Shedding Light on Trustbuddy’s Redirection

By Ryan Weeks on Tuesday 2 June 2015

Alternative Lending

Following on from our several week old coverage of Trustbuddy’s “seismic shift”, we’ve received further clarity around the company’s redirection.

The major shifts in Trustbuddy’s strategy, as we highlighted in early May, were as follows:

  • A shift away from a short-term, payday style of lending towards long term consumer and SME loans.
  • Geographical focus will now centre upon the Nordics, with Spain and Poland gradually being phased out of the platform’s activities.
  • A wide-ranging cost reduction program that, once fully implemented, will see SEK 4m a month shaved off the company’s expenses.

After having spoken with a Trustbuddy representative, we can add a little more depth to each of the above elements, outline the motivations behind them, and also explore further evolutionary angles for the Swedish P2P platform.

The broad redirection comes in the wake of a fairly tough stretch for Trustbuddy. Former CEO Jens Glaso has stepped down. Linus Lonnroth currently holds the position of Acting CEO. The platform’s share price has had a rough ride. The firm raised €6.8m through a rights issue in mid November 2014 at a share price of SEK 1.20. Its shares are currently trading at SEK 0.35. And the platform also recently failed to secure a kind of “banking lite” regulatory license. All of this factored into the decision to change tack.

The re-focusing of resources has been a major point of emphasis in the recalibration. The geographical shift away from Spain and Poland reflects the simple fact that high quality loans are hard to find in both localities. Together these markets represent under 1% of Trustbuddy revenues, and are now being phased out.

The Spanish office has been closed, the Polish office (which is incidentally Trustbuddy’s largest) will remain open. While the platform’s lending activities will be focused on Scandinavian countries, 60% of Trustbuddy’s staff will now operate in Estonia and Poland.

Trustbuddy sees the Nordic regions as its first priority – pointing to the fact that there are, as yet, no direct competitors of significant scale. The second largest P2P platform in Sweden at present (behind Trustbuddy) is Lendify, which we profiled in April, and which launched less than a year ago.

The platform’s proposed cuts hinge on automating as many repetitive human processes as possible, and will reportedly equate to a saving of SEK 50m a year. 75% of this cost-slashing program (the cuts themselves, rather than the cost-saving) has already been enacted. The company expects to see a positive SEK 2.4m on the cash flow in June as a result.

Trustbuddy’s divergence away from payday loans represents an admission that the model is not sustainable. It invites a heap of regulatory and media scrutiny. Henceforth Trustbuddy’s core product will look a great deal more like Lending Club’s long duration consumer and small business loans. The platform will continue to offer short-term products, but these will be credit priced and delivered in a familiar P2P lending format. Payday loans are of course not credit priced.

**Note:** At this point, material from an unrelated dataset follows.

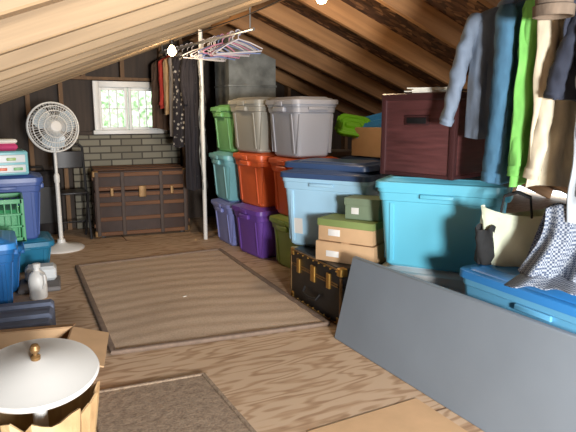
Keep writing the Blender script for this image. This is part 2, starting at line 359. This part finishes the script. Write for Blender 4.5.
# ---------------------------------------------------------------- steamer trunk
TL=M('trunk_leather',rgb(58,40,32),.6,.3,8,bump=.2); TW=wood('trunk_slat',rgb(78,50,32),rgb(116,78,50),(3,30,30)); TI=M('trunk_iron',rgb(66,50,40),.6,.2,12)
def steamer():
    w,d,h=.88,.5,.64; mb=MB()
    mb.box(0,0,.02,w,d,h*.66,TL,.008); mb.box(0,0,.02+h*.67,w,d,h*.33-.02,TL,.012)
    for z in (.04,.18,.32,.41,.47,.60): mb.box(0,-d/2-.006,z-.018,w-.02,.016,.036,TW,.004)
    for y in (-.18,0,.18): mb.box(0,y,h-.01,w-.02,.04,.018,TW,.004)
    for x in (-w/2+.03,-.18,.18,w/2-.03): mb.box(x,-d/2-.012,.02,.035,.014,h-.03,TI,.003)
    for sx in (-1,1):
        for z in (.01,h-.06): mb.box(sx*(w/2-.02),-d/2+.02,z,.06,.07,.06,ABRASS,.008)
        mb.box(sx*(w/2+.004),0,.3,.02,.2,.03,TL,.005)
        for z in (.1,.55): mb.box(sx*(w/2+.004),0,z,.014,d-.02,.035,TW,.003)
    mb.box(0,-d/2-.02,.38,.07,.02,.11,ABRASS,.005)
    for x in (-.28,.28): mb.box(x,-d/2-.02,.40,.03,.02,.08,ABRASS,.004)
    for x in (-.38,.38):
        for y in (-.2,.2): mb.box(x,y,0,.05,.05,.02,BLACK,.003)
    return mb.obj('steamer_trunk',(1.14,5.65,0),-5)
steamer()
mb=MB(); mb.box(0,0,0,.42,.2,.62,cloth('dark_suitcase_cloth',rgb(44,40,40)),.03); mb.box(0,-.102,.12,.34,.012,.36,BLACK,.006); mb.tube([(-.07,0,.62),(-.06,0,.66),(.06,0,.66),(.07,0,.62)],.01,BLACK)
mb.obj('dark_suitcase',(.22,5.89,0),3)
# ---------------------------------------------------------------- fan
BLADE=M('fan_blade',rgb(175,188,196),.3,.03)
def fan():
    mb=MB()
    mb.lathe([(.0005,0),(.185,0),(.19,.012),(.17,.028),(.06,.045),(.035,.06),(.03,.09),(.0005,.09)],WPL,36)
    mb.tube([(0,0,.08),(0,0,.62)],.018,WPL,12); mb.tube([(0,0,.6),(0,0,.96)],.013,WPL,12)
    mb.lathe([(.021,.58),(.024,.6),(.024,.64),(.018,.66)],WPL,16)
    mb.box(0,.0,.84,.075,.06,.11,WPL,.015)
    T=Matrix.Translation((0,0,1.05))@Matrix.Rotation(rad(-6),4,'X')
    mb.T=T@Matrix.Rotation(rad(90),4,'X')
    mb.lathe([(.0005,-.14),(.04,-.135),(.06,-.11),(.062,-.04),(.045,-.02),(.0005,-.02)],WPL,24)
    mb.lathe([(.0005,.01),(.035,.012),(.03,.045),(.012,.055),(.0005,.056)],WPL,20)
    for k in range(3):
        a0=2*math.pi*k/3+.4
        def fn(u,v):
            r=.03+.15*u; wdt=(.35+.5*math.sin(math.pi*min(u*.8+.15,1)))
            a=a0+(v-.5)*wdt*1.9; return (r*math.cos(a),r*math.sin(a),.03+(v-.5)*.05)
        mb.sheet(fn,8,8,BLADE)
    R0=.205
    for zz,rr in ((.0,R0),(.012,R0),(.075,.09),(.07,.135),(.055,.175),(-.035,.175),(-.05,.1)):
        mb.tube([(rr*math.cos(2*math.pi*k/40),rr*math.sin(2*math.pi*k/40),zz) for k in range(40)],.004 if rr<R0 else .008,WPL,6,closed=True)
    for k in range(48):
        a=2*math.pi*k/48; c,s_=math.cos(a),math.sin(a)
        mb.tube([(c*.035,s_*.035,.085),(c*.10,s_*.10,.078),(c*.165,s_*.165,.058),(c*.2,s_*.2,.025),(R0*c,R0*s_,.006)],.0024,WPL,4)
        if k%2==0: mb.tube([(c*.05,s_*.05,-.055),(c*.12,s_*.12,-.05),(c*.18,s_*.18,-.03),(R0*c,R0*s_,0)],.0022,WPL,4)
    mb.lathe([(.0005,.082),(.042,.082),(.042,.09),(.0005,.094)],WPL,20)
    mb.T=Matrix.Identity(4)
    return mb.obj('pedestal_fan',(.35,5.15,0),12)
fan()
mb=MB()
for sx in (-.13,.13):
    mb.tube([(sx,-.12,0),(sx,.0,.42),(sx,.08,.85),(sx*.8,.09,.88)],.012,DGREY); mb.tube([(sx*.95,.12,0),(sx*.95,-.12,.44)],.012,DGREY)
mb.box(0,-.0,.43,.27,.25,.025,DGREY,.01,.05); mb.tube([(-.10,.09,.88),(.10,.09,.88)],.012,DGREY)
mb.box(0,.07,.66,.27,.02,.16,DGREY,.008)
mb.tube([(-.13,.10,.14),(.13,.10,.14)],.009,DGREY)
mb.obj('folding_chair',(.50,5.56,0),4)
# ---------------------------------------------------------------- left stack
tote(.0,4.62,0,3,.48,.42,.25,P['dteal']); tote(-.05,4.60,.25,0,.5,.42,.48,P['dblue'])
mb=MB()
mb.box(0,0,0,.34,.3,.17,P['aqua'],.01); mb.box(0,-.155,.02,.30,.012,.055,P['milk'],.004); mb.box(0,-.155,.09,.30,.012,.055,P['milk'],.004)
for x,z,c in ((-.06,.045,P['purple']),(.06,.115,P['olive']),(0,.045,P['orange']),(.1,.045,P['green'])): mb.box(x,-.163,z-.01,.06,.008,.02,c,.003)
mb.obj('drawer_organizer',(-.06,4.55,.731),4)
PINK=M('pink_cloth',rgb(190,60,110),.8,.2,12)
mb=MB(); mb.box(0,0,0,.22,.2,.05,PINK,.02); mb.box(.02,.0,.05,.18,.18,.03,PAPER,.015); mb.obj('folded_cloth_pile',(-.06,4.55,.902),8)
def crate(x,y,z,rz,w,d,h,mat,name='plastic_milk_crate'):
    mb=MB(); mb.box(0,0,0,w,d,.012,mat,.002)
    for sx in (-1,1):
        for sy in (-1,1): mb.box(sx*(w/2-.012),sy*(d/2-.012),0,.024,.024,h,mat,.003)
    for z0,hh in ((0,.03),(h*.34,.014),(h*.62,.014),(h-.03,.03)):
        for sy in (-1,1): mb.box(0,sy*(d/2-.006),z0,w-.02,.012,hh,mat,.002)
        for sx in (-1,1): mb.box(sx*(w/2-.006),0,z0,.012,d-.02,hh,mat,.002)
    for k in range(1,9):
        for sy in (-1,1): mb.box(-w/2+w*k/9,sy*(d/2-.006),.01,.008,.009,h-.02,mat,.001)
        for sx in (-1,1): mb.box(sx*(w/2-.006),-d/2+d*k/9,.01,.009,.008,h-.02,mat,.001)
    mb.box(0,0,.012,w-.05,d-.05,h*.7,P['cgreen'],.02)
    return mb.obj(name,(x,y,z),rz)
tote(-.22,4.12,0,0,.5,.42,.34,P['dkb'])
crate(-.11,4.12,.341,0,.34,.34,.28,P['cgreen'])
tote(-.25,3.45,0,0,.48,.4,.50,P['dkb'],P['blue'])
mb=MB(); mb.box(0,0,0,.26,.30,.03,M('grey_mat',rgb(120,118,118),.9,.15),.008); mb.box(.01,.08,.03,.2,.14,.1,P['milk'],.02); mb.obj('folded_grey_mat',(.12,4.04,0),-4)
mb=MB(); mb.lathe([(.0005,0),(.05,0),(.055,.01),(.055,.13),(.045,.16),(.02,.18),(.018,.2),(.024,.2),(.024,.225),(.0005,.228)],WPL,24)
mb.tube([(.04,0,.165),(.075,0,.16),(.08,0,.11),(.052,0,.07)],.008,WPL); mb.obj('white_plastic_jug',(.10,3.79,.0),-60)
BG=M('blue_grey_canvas',rgb(104,114,136),.8,.15,12)
mb=MB(); 
for k in range(4): mb.box(0,-.135+.09*k,.0+.012*(k%2),.46,.085,.17,BG,.015)
mb.obj('folded_camp_mattress',(-.09,3.0,0),-6)
def openbox(x,y,z,rz,w,d,h):
    mb=MB(); t=.006
    mb.box(0,0,0,w,d,t,CARDD,.001)
    for sx in (-1,1): mb.box(sx*(w/2-t/2),0,0,t,d,h,CARD,.001)
    for sy in (-1,1): mb.box(0,sy*(d/2-t/2),0,w-2*t,t,h,CARD,.001)
    for k,(ax,L_,W_,px,py,ang) in enumerate((('y',.16,d,w/2,0,16),('y',.17,d,-w/2,0,-30),('x',.12,w,0,d/2,-14),('x',.14,w,0,-d/2,30))):
        s_=1 if (px>0 or py>0) else -1
        T=Matrix.Translation((px,py,h))@Matrix.Rotation(rad(ang),4,'Y' if ax=='y' else 'X')
        mb.T=T
        if ax=='y': mb.box(s_*L_/2,0,-t/2,L_,W_,t,CARD,.001)
        else: mb.box(0,s_*L_/2,-t/2,W_,L_,t,CARD,.001)
    mb.T=Matrix.Identity(4)
    mb.box(-.04,0,.01,w*.6,d*.7,h*.5,BG,.03)
    return mb.obj('open_cardboard_box',(x,y,z),rz)
openbox(-.05,2.42,0,-12,.42,.36,.22)
# ---------------------------------------------------------------- pedestal table with crumpled paper wrap
CREAM,nt,b=newmat('crumpled_kraft_paper'); v=coords(nt,(9,9,4)); n=nt.nodes.new('ShaderNodeTexNoise'); n.inputs['Scale'].default_value=1; n.inputs['Detail'].default_value=6; nt.links.new(v,n.inputs['Vector'])
nt.links.new(ramp(nt,n.outputs['Fac'],[(.3,rgb(140,108,72)),(.55,rgb(190,162,118)),(.75,rgb(212,190,150))]),b.inputs['Base Color']); b.inputs['Roughness'].default_value=.7; addbump(nt,b,n.outputs['Fac'],.8,.02)
mb=MB()
N=40; prng=random.Random(3); fold=[prng.uniform(-1,1) for _ in range(N)]; fold2=[prng.uniform(-1,1) for _ in range(N)]
rings=[]
for r,z,am in ((.10,0,.02),(.135,.06,.05),(.14,.2,.07),(.13,.3,.08),(.138,.38,.08),(.142,.42,.09)):
    t=z/.42
    rings.append([(r*(1+am*(fold[k]*(1-t)+fold2[k]*t))*math.cos(2*math.pi*k/N),r*(1+am*(fold[k]*(1-t)+fold2[k]*t))*math.sin(2*math.pi*k/N),z+(.02*fold2[k] if z>.4 else 0)) for k in range(N)])
inner=[[(p[0]*.95,p[1]*.95,max(p[2]-.001,.004)) for p in r] for r in rings[::-1]]
mb.loft(rings+inner,CREAM)
mb.tube([(0,0,.0),(0,0,.52)],.018,WPL,16)
mb.T=Matrix.Translation((0,0,.5))@Matrix.Rotation(rad(11),4,'X')@Matrix.Translation((0,0,-.5))
mb.lathe([(.0005,.484),(.130,.483),(.150,.488),(.154,.496),(.150,.503),(.132,.506),(.08,.522),(.02,.536),(.0005,.538)],WHITE,64)
mb.lathe([(.012,.532),(.012,.545),(.005,.55),(.005,.555),(.011,.56),(.013,.568),(.009,.578),(.0005,.581)],ABRASS,16)
mb.T=Matrix.Identity(4)
mb.obj('round_pedestal_table',(.02,1.50,0),sharp=25)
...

Over 320k customers have made use of Trustbuddy’s payday loans in the past. The platform hopes to retain a large portion of that customer base, given that they’ll still be capable of accessing short term funding via the site. 

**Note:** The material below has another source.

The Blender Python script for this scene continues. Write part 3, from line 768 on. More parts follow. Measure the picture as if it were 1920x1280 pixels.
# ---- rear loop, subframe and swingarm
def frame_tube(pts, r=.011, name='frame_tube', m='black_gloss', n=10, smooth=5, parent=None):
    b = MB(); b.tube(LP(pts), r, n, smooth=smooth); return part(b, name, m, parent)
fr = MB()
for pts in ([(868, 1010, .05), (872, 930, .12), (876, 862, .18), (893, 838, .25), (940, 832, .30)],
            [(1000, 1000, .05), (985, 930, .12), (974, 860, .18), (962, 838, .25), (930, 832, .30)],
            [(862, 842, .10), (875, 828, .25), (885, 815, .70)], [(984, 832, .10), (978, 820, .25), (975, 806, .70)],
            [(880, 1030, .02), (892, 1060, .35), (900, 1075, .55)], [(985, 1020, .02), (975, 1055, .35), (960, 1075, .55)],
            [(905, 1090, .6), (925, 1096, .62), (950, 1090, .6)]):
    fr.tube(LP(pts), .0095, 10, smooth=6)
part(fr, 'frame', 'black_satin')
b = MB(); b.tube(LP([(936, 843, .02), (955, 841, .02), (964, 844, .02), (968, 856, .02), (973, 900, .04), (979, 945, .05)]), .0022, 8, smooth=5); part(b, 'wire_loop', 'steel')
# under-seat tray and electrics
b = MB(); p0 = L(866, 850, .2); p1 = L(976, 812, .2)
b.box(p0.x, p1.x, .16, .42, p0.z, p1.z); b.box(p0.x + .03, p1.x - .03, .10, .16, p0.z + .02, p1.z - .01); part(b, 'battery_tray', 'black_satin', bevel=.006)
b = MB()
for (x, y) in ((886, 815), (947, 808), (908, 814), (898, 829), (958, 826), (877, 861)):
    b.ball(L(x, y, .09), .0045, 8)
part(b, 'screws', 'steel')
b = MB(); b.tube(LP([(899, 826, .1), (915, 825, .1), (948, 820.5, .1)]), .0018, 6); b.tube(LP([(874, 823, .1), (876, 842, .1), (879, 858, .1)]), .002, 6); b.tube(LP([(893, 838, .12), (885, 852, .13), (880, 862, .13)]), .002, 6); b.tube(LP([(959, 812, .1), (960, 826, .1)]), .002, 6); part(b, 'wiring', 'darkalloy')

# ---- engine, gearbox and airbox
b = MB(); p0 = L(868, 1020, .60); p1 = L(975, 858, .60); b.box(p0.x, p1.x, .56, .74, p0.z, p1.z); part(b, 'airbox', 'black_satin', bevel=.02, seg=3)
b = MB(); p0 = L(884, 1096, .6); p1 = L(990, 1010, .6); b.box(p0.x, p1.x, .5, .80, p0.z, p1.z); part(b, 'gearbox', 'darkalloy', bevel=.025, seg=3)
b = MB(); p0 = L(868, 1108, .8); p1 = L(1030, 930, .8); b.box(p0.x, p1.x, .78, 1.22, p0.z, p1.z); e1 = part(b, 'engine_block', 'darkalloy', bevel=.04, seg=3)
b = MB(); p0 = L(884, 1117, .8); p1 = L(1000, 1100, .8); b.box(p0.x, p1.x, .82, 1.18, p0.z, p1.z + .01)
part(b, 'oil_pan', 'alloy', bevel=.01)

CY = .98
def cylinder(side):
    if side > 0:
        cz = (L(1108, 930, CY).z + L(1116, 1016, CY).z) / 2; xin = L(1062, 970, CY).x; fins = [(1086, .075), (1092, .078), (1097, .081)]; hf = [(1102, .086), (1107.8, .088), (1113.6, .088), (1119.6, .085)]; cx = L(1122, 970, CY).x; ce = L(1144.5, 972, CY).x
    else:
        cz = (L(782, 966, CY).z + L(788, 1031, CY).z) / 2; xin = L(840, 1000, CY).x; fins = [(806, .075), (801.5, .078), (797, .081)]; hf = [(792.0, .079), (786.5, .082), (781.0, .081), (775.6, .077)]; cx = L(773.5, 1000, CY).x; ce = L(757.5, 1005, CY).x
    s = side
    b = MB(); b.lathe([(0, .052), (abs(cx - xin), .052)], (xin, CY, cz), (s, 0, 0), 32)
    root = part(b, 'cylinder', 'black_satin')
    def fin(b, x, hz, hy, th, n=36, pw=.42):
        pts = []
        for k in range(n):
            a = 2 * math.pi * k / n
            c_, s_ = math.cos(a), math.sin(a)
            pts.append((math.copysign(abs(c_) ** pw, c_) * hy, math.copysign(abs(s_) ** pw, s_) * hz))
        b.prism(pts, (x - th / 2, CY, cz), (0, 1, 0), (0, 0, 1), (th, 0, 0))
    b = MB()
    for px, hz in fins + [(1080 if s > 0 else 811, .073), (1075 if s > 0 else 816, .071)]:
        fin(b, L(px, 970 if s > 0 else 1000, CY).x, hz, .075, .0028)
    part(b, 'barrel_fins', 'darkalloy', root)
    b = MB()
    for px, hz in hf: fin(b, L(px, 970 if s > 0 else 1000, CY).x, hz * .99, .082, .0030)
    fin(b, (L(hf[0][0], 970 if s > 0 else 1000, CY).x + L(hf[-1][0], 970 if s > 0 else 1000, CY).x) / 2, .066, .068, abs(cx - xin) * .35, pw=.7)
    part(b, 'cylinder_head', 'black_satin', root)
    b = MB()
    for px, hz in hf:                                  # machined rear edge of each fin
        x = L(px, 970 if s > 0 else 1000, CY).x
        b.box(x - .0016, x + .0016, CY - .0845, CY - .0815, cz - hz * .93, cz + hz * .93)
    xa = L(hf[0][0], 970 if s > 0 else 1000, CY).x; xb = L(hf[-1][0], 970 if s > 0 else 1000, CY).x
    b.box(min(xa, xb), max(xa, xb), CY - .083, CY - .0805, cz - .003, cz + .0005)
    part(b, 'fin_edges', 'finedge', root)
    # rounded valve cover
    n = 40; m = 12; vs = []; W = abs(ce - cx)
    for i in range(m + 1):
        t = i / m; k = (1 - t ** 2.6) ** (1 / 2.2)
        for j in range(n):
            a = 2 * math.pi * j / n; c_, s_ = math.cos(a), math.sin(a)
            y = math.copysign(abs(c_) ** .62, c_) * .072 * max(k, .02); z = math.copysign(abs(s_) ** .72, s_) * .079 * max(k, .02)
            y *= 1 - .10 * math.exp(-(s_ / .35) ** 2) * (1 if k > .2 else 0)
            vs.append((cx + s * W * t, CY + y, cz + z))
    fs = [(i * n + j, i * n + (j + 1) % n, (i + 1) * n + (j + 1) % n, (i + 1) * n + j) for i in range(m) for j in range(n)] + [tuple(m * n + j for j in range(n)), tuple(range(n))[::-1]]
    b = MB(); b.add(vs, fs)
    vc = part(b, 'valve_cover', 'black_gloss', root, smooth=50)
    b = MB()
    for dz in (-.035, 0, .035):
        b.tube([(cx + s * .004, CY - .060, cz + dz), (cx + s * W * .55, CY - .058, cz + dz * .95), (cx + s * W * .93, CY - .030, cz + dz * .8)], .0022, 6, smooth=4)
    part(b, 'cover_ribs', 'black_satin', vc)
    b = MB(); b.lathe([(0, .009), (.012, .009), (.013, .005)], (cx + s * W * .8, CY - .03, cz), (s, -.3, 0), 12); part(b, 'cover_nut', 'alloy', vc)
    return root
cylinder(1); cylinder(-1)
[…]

But how will Trustbuddy assess creditworthiness in the Nordics going forward?

The Swedish consumer lender has constructed a proprietary credit scoring engine, which will go live in either June or July. The shift towards relying wholly upon this newly minted machine may be gradual, but in time Trustbuddy will no longer depend on the credit scoring capacity of third parties.

Trustbuddy has made over 570k loans since inception, gathering deep reserves of loan data in the process. The platform’s new credit engine feeds off these reserves. The technology has been built in-house, using advanced mathematics and statistics on a cloud-based architecture, and Trustbuddy is already touting it as a unique strategic advantage. The platform has poured a great deal of resources into its construction. The feeling is – with the vast majority of P2P lenders leaning on traditional CRAs and other third party credit assessors – that a purpose-built, next-generation, in-house model will stand as a significant edge. The platform has tested this new construction against traditional credit models, and the former reportedly comes out on top.

Thanks to the company’s new credit policies, and to its tailor-made credit engine, Trustbuddy expects to see a 20% to 50% year-on-year decline in the number of originated loans that enter into debt collection. The platform suggests that this will have “a substantially positive impact” on the returns accrued by its private investor base.

Trustbuddy’s various schemes and about-turns represent perhaps the most sudden and severe change of direction that we’ve witnessed within the European P2P sector. We’ll keep a watchful eye on how the platform’s plans pan out.